Clock and reset handling should be as hierarchical as possible

[bpfoley]

As an example, compile the attached test.

It consists of a top level mkTest module, which instantiates 4 mkB modules, each of which in turn instantiates 2 mkA modules.

In the generated C++, the code to wire up the clocks and trigger the reset for every single module is put in the top level, giving us 4(2+1) clock wiring statements, and 42 reset clock ticking statements.

This is problematic with compilers like clang which compile slowly when there are large numbers of live values in a single block.

bsc -sim Quadratic.bs
bsc -sim -o mkTest.exe -e mkTest mkTest.ba
awk '/bk_set_clock/,/}/' model_mkTest.cxx

  bk_set_clock_event_fn(sim_hdl,
            bk_get_clock_by_name(sim_hdl, "CLK"),
            schedule_posedge_CLK,
            NULL,
            (tEdgeDirection)(POSEDGE));
  (mkTest_instance->INST_theBs_0.INST_a1.set_clk_0)("CLK");
  (mkTest_instance->INST_theBs_0.INST_a2.set_clk_0)("CLK");
  (mkTest_instance->INST_theBs_0.set_clk_0)("CLK");
  (mkTest_instance->INST_theBs_1.INST_a1.set_clk_0)("CLK");
  (mkTest_instance->INST_theBs_1.INST_a2.set_clk_0)("CLK");
  (mkTest_instance->INST_theBs_1.set_clk_0)("CLK");
  (mkTest_instance->INST_theBs_2.INST_a1.set_clk_0)("CLK");
  (mkTest_instance->INST_theBs_2.INST_a2.set_clk_0)("CLK");
  (mkTest_instance->INST_theBs_2.set_clk_0)("CLK");
  (mkTest_instance->INST_theBs_3.INST_a1.set_clk_0)("CLK");
  (mkTest_instance->INST_theBs_3.INST_a2.set_clk_0)("CLK");
  (mkTest_instance->INST_theBs_3.set_clk_0)("CLK");
  (mkTest_instance->set_clk_0)("CLK");
}

$ awk '/reset_ticks/,/}/' model_mkTest.cxx
     if (do_reset_ticks(simHdl))
     {
       INST_top.INST_theBs_0.INST_a1.INST_addr.rst_tick__clk__1((tUInt8)1u);
       INST_top.INST_theBs_0.INST_a2.INST_addr.rst_tick__clk__1((tUInt8)1u);
       INST_top.INST_theBs_1.INST_a1.INST_addr.rst_tick__clk__1((tUInt8)1u);
       INST_top.INST_theBs_1.INST_a2.INST_addr.rst_tick__clk__1((tUInt8)1u);
       INST_top.INST_theBs_2.INST_a1.INST_addr.rst_tick__clk__1((tUInt8)1u);
       INST_top.INST_theBs_2.INST_a2.INST_addr.rst_tick__clk__1((tUInt8)1u);
       INST_top.INST_theBs_3.INST_a1.INST_addr.rst_tick__clk__1((tUInt8)1u);
       INST_top.INST_theBs_3.INST_a2.INST_addr.rst_tick__clk__1((tUInt8)1u);
     }

When the system consists of a large number of modules with nested layers of submodules, this creates a list of statements in the top level that's the product each of the layers of instantiation.

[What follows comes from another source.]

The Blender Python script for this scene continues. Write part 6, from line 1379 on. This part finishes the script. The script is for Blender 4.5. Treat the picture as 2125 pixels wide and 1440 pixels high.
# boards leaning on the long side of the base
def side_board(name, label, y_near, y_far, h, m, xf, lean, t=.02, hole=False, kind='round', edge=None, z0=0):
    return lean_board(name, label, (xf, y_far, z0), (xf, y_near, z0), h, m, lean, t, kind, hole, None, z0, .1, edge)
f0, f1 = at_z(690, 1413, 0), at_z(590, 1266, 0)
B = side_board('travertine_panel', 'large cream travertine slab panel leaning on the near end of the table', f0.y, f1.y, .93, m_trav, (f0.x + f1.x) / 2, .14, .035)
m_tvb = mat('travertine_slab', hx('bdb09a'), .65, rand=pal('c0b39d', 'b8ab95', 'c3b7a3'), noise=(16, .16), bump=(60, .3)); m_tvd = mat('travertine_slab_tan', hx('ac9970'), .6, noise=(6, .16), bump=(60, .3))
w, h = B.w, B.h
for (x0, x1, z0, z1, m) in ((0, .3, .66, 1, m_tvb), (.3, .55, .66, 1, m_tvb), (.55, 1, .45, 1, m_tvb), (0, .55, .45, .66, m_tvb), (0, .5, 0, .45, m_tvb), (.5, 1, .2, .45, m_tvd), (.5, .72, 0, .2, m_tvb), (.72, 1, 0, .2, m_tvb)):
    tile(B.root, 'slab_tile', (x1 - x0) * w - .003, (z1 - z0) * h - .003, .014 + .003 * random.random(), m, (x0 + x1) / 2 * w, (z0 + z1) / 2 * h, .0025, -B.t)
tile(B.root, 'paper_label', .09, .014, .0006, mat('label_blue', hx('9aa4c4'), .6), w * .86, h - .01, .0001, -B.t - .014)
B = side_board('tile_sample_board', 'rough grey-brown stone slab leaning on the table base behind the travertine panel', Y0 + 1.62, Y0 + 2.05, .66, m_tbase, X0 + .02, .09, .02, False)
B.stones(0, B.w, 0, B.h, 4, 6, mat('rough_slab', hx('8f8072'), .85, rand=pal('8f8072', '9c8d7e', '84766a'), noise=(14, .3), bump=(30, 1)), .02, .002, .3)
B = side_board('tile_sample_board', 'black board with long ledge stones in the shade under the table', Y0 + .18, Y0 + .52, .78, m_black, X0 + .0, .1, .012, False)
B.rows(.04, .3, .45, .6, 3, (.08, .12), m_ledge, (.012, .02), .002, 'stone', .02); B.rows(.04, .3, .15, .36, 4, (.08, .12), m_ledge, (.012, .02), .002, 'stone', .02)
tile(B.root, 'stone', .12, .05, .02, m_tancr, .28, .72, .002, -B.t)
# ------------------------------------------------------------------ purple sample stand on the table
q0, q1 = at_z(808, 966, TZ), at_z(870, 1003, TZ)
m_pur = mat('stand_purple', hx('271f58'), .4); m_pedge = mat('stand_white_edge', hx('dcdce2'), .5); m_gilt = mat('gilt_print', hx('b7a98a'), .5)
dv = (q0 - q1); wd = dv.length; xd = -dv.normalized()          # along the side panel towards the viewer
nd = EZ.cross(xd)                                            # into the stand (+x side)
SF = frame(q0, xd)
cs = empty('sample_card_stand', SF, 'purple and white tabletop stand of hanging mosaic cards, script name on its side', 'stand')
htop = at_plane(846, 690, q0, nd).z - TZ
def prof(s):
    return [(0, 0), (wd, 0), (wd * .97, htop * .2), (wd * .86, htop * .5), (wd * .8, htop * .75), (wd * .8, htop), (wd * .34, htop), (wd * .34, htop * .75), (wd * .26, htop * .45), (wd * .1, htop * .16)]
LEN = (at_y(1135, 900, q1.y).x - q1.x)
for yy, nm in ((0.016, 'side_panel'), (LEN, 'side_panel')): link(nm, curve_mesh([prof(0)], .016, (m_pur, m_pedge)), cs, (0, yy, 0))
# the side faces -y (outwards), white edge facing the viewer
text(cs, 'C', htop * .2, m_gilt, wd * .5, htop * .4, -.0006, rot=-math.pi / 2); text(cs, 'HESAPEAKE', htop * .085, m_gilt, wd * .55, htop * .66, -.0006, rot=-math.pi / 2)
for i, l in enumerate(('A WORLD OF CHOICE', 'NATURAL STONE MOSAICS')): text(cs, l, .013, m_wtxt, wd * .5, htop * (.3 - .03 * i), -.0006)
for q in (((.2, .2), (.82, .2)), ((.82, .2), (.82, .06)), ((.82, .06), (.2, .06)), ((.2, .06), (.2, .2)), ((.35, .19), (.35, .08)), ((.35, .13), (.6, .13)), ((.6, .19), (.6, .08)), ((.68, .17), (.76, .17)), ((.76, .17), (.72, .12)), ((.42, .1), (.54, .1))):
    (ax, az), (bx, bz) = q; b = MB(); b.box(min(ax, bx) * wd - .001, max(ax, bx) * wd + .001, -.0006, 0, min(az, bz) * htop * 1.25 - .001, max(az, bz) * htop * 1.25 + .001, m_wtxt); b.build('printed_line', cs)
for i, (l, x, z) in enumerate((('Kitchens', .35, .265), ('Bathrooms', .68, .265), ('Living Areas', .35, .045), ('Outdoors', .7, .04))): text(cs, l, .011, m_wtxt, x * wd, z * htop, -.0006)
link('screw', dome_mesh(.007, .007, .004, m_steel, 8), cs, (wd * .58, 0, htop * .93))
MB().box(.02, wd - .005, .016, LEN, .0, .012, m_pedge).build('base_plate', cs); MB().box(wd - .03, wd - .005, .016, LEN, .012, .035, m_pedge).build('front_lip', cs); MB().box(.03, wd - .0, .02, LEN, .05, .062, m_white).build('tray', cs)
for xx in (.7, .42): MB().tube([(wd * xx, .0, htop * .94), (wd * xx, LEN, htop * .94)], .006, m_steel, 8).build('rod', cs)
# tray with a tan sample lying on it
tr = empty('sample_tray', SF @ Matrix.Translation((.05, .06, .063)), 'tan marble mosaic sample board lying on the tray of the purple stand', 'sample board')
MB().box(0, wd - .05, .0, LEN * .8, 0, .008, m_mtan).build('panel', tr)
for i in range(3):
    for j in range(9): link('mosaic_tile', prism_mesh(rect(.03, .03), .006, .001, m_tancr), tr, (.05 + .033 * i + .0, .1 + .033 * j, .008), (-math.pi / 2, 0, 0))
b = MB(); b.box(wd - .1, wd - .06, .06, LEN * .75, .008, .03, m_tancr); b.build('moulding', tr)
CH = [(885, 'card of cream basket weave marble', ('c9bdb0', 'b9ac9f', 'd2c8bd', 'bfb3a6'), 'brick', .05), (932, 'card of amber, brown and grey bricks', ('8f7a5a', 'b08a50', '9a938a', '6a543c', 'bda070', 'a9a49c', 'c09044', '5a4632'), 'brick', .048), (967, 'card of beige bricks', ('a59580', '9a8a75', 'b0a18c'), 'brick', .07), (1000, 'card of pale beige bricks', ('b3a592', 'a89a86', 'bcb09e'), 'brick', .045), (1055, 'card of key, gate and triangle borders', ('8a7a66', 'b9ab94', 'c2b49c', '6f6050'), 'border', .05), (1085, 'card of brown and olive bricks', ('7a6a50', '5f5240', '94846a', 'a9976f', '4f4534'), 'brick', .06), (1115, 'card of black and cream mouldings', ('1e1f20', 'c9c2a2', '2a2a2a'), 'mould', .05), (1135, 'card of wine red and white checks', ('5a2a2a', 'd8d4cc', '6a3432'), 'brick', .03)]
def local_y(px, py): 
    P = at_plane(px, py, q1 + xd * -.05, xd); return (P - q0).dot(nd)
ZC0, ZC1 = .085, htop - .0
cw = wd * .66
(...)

If instead each module is responsible for its own schedule_posedge_CLK and create_model, then each module would only have as many statements as modules that it directly instantiates, and the total number of statements would be reduced to the sum of each of the layers of instantiation. This would both compile faster and produce smaller binaries. Quadratic.bs.txt

[nanavati]

I think there were a few other example of unnecessarily repetitive code (as opposed to the necessarily centralized schedule), beyond the clock and reset handling, but I can't see them when generating C++ code from this example. I don't know if that means something was fixed or if there's another wrinkle that comes up in more complex designs so I'd suggest keeping a eye out for things like that.